On Tuesday, Michael Steinhardt, an American billionaire and hedge fund manager, was officially banned for life from buying antiquities and handed over 180 items collectively worth $70 million. Prosecutors said that Steinhard possessed many items that had been looted or otherwise acquired illegally. Nevertheless, Steinhard himself denied ever doing anything wrong, and ultimately avoided all criminal charges. It’s no secret that the American antiquities trade is littered with bad actors; figures who’ll cut just about any corner to profit off of under-the-table sculpture deals or to stuff their collections with looted artifacts. But while many institutions are attempting to correct a long history of looking the other way when the provenance of an object seems shady, it’s clear that many ravenous collectors will never change.

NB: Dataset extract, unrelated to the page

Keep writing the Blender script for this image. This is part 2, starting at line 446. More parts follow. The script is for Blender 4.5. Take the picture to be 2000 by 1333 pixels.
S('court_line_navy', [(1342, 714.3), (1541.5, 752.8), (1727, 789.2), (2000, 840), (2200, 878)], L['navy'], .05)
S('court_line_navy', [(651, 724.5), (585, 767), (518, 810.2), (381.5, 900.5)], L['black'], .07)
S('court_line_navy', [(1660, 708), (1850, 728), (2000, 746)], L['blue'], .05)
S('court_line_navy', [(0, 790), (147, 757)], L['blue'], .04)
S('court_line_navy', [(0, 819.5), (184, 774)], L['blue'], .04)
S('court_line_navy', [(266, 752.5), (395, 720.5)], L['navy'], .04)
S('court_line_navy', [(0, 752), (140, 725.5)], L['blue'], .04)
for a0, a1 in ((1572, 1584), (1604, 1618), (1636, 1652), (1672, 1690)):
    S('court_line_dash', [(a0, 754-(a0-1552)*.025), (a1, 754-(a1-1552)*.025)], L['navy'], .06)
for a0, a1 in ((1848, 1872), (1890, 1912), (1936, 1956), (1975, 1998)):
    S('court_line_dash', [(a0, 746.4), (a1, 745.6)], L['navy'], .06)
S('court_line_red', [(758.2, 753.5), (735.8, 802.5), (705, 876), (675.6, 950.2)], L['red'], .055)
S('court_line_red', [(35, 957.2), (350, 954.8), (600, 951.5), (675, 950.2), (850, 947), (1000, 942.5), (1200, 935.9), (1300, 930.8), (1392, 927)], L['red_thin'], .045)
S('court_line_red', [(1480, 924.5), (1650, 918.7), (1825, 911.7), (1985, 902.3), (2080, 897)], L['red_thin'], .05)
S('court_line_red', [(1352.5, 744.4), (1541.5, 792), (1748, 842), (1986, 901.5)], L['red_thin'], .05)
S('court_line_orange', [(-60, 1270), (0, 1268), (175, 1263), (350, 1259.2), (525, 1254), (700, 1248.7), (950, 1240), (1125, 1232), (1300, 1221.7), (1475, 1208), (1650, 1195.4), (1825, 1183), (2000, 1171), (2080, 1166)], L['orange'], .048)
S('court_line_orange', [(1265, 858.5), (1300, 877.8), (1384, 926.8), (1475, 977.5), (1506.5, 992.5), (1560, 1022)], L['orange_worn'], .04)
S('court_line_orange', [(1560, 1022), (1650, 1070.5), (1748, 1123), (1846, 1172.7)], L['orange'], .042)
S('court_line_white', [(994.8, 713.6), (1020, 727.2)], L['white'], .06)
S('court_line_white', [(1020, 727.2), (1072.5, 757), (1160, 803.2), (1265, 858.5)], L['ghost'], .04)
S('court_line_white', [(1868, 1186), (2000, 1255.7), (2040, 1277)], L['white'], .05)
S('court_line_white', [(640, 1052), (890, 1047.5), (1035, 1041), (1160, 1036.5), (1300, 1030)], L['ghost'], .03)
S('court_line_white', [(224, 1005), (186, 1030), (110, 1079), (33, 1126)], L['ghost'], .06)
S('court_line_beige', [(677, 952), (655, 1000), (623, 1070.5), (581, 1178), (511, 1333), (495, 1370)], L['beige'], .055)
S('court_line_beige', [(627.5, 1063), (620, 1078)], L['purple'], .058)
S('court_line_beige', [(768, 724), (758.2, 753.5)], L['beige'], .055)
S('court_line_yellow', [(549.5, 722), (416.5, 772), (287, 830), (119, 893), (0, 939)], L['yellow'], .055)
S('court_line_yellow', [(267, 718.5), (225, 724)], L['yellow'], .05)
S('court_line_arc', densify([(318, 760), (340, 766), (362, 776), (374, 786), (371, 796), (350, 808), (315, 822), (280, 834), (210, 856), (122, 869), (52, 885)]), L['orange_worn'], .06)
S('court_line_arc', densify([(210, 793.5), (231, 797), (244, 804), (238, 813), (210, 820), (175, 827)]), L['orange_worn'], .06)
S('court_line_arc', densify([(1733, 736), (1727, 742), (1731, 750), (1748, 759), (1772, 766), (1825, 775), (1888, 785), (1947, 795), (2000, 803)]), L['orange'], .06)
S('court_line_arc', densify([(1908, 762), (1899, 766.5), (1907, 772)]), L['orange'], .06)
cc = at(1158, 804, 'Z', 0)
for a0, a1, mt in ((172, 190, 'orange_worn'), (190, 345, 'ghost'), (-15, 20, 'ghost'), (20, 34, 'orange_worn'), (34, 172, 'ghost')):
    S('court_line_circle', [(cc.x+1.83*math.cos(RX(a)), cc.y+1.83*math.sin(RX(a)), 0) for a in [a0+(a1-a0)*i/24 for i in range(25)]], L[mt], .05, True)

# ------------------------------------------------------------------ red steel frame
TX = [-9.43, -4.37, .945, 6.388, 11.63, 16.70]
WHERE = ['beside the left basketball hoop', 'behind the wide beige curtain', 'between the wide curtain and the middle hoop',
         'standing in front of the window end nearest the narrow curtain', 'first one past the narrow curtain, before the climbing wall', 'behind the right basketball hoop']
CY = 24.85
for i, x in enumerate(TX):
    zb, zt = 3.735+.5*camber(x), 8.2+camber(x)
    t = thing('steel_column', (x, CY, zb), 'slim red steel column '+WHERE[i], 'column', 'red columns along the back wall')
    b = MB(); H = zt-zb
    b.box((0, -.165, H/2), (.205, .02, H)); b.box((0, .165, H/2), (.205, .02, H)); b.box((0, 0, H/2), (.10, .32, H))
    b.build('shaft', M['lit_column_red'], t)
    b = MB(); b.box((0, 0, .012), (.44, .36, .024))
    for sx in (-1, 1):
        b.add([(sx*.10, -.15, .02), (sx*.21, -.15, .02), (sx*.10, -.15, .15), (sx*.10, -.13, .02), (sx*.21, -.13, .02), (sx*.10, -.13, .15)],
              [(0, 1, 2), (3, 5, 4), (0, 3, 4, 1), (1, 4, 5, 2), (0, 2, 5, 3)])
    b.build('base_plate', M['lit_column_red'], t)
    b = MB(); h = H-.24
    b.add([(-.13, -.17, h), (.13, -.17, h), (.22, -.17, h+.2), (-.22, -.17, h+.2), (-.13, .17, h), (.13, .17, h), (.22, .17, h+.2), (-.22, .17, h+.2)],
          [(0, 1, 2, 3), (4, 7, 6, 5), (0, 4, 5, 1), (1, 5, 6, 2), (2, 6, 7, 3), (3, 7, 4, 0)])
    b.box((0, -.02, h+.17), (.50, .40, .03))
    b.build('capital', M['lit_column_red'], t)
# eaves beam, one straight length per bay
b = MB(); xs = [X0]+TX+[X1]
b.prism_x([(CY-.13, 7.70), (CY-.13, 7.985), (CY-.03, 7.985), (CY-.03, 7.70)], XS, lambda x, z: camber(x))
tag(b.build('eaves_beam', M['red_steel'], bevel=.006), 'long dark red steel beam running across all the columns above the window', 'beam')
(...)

Steinhardt, Manhattan District Attorney Cy Vance said, “displayed a rapacious appetite for plundered artifacts without concern for the legality of his actions, the legitimacy of the pieces he bought and sold, or the grievous cultural damage he wrought across the globe.” Such a description could probably be applied to many different collectors whose habits have gotten them in legal trouble. In 2018, collector Katherine Ayers-Mannix surrendered 12 looted ancient artifacts to Thailand in the midst of an investigation into American museums by the Thai government; it was unclear how she had managed to acquire them.
In 2020, the US Department of Homeland Security returned 10 items to India after seizing them from spaces including the Nancy Weiner Gallery, Maitreya Gallery on the Upper East Side and the Rockefeller Center headquarters of Christie's. These items included a Marble Apsara ceiling panel, a limestone relief and a carved crystal, and they were found to be linked to Subhash Kapoor, the notorious disgraced art dealer charged with operating a prolific smuggling ring that trafficked in thousands of looted antiquities.
One of the most striking things about mass seizures and returns of looted antiquities, no matter who’s associated with them, is the individual beauty and character of each piece that’s been so haphazardly accumulated. The specificity of each object, and how they reflect the rich history of its country of origin, casts even more of a pall on the criminality of their theft.
Steinhardt, for example, had in his possession a 3,000 year old Larnax chest made for containing human remains, a drinking chalice shaped like a stag’s head and several Lebanese statues. Douglas Latchford, an antiquities trader who was charged with trafficking in stolen and looted artifacts, mostly dealt with Cambodian objects. Nancy Wiener, a Manhattan gallery owner who frequently sold ancient artifacts to auction houses like Christie’s and Sotheby’s and who pled guilty to charges of conspiracy, was forced to surrender ancient pieces of Buddhist and Hindu statuary.
“For decades I conducted business in a market where buying and selling antiquities with vague or even no provenance was the norm,” Wiener said in October. “Obfuscation and silence were accepted responses to questions concerning the source from which an object had been obtained. In short, it was a conspiracy of the willing.”